■ **Problem description**: Look through the data and write out every line with the word "empty" in it.

— start of Records —

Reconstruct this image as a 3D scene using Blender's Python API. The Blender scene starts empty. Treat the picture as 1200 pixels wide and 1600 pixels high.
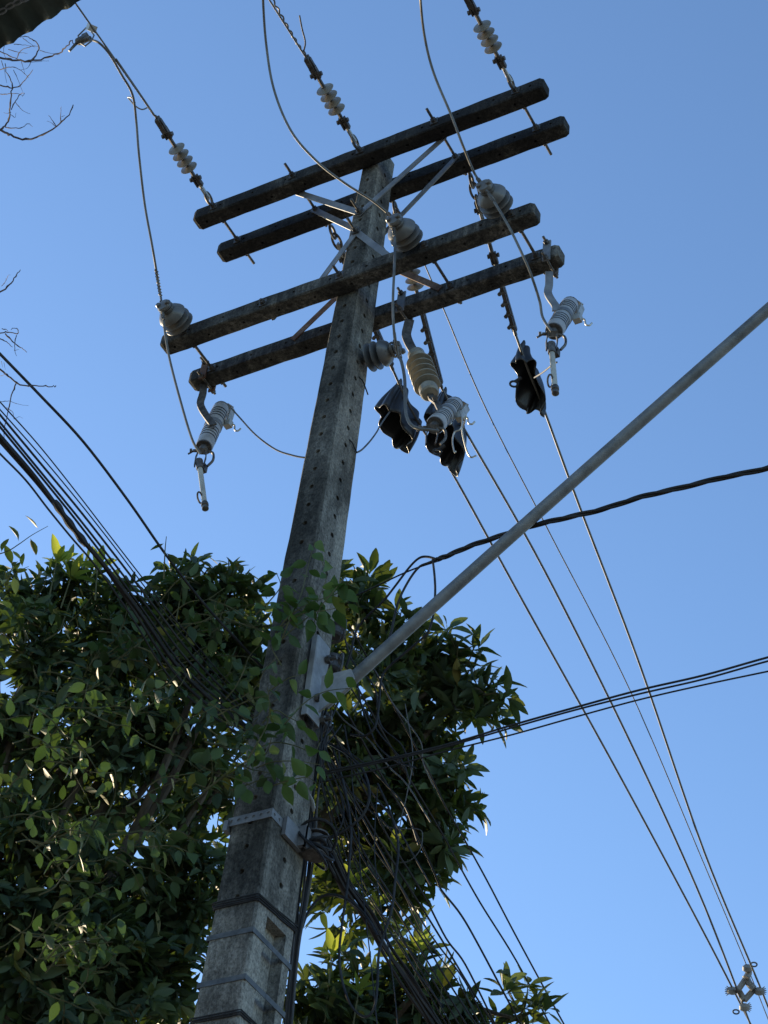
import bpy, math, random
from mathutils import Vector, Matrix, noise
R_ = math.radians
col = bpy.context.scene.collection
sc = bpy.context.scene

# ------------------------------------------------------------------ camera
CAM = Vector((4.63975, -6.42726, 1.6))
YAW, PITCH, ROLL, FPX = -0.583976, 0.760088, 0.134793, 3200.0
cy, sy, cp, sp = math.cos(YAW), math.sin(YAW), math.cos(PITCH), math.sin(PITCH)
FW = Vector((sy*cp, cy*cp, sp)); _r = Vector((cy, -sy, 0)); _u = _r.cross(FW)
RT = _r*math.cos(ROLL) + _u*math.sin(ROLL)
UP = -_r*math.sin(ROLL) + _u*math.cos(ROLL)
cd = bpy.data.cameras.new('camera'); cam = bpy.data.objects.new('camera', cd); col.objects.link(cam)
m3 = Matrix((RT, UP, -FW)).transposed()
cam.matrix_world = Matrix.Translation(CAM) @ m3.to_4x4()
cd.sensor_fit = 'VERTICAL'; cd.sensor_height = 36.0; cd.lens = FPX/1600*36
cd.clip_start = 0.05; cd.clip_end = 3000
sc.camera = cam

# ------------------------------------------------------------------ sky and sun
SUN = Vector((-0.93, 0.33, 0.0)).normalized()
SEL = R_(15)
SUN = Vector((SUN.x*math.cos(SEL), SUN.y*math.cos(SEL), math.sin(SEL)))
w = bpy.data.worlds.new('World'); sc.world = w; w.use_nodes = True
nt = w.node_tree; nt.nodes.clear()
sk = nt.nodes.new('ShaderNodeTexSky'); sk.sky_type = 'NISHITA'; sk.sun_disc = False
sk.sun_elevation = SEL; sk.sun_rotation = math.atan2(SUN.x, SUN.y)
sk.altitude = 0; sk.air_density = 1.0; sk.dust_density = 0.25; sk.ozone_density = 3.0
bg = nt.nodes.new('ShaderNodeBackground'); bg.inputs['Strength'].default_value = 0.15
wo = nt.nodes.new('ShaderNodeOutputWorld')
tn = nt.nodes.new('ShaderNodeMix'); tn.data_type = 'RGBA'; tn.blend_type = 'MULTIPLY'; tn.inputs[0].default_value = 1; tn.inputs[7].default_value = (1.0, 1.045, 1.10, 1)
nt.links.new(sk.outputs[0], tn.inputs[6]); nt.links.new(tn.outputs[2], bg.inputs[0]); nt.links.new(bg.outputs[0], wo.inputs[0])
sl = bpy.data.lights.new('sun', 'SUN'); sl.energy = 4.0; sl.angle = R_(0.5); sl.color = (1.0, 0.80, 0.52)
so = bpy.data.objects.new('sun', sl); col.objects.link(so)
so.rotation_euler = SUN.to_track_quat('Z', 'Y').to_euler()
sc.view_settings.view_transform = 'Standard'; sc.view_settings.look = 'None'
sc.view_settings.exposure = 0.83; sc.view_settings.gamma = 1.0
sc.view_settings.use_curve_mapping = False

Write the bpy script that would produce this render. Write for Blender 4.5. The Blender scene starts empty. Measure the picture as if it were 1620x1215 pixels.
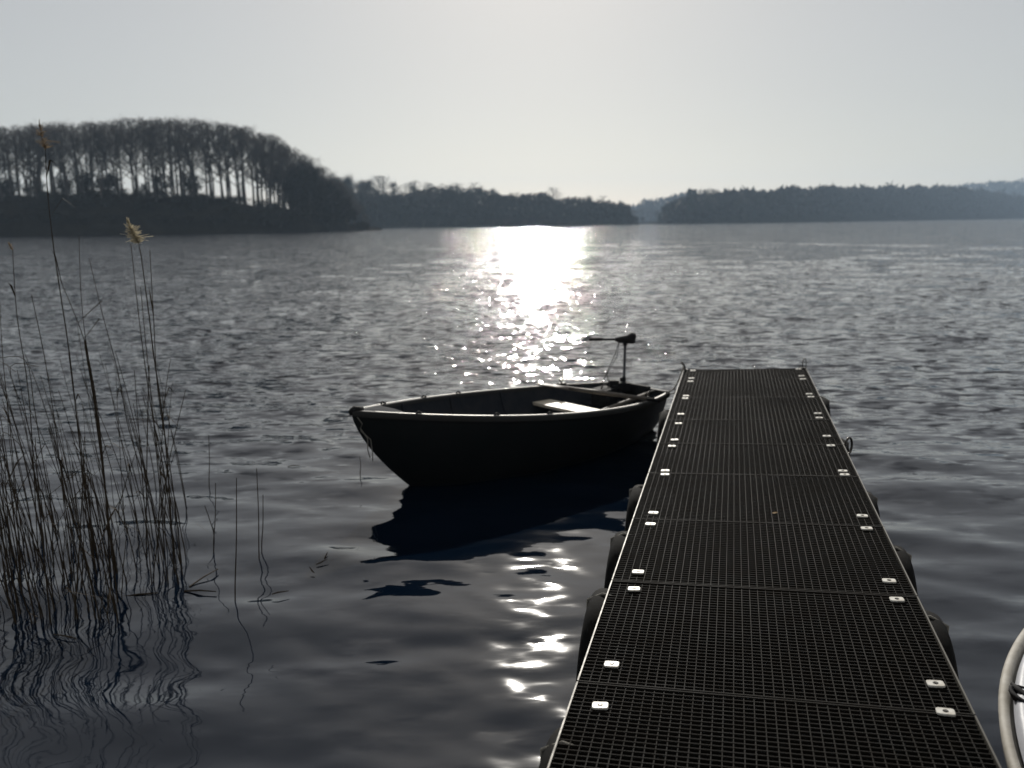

— end of Records —

■ **Task result**:
Reconstruct this image as a 3D scene using Blender's Python API. The Blender scene starts empty. Treat the picture as 1200 pixels wide and 1600 pixels high.
Write the bpy script that would produce this render. Write for Blender 4.5. The Blender scene starts empty. Measure the picture as if it were 1620x1215 pixels.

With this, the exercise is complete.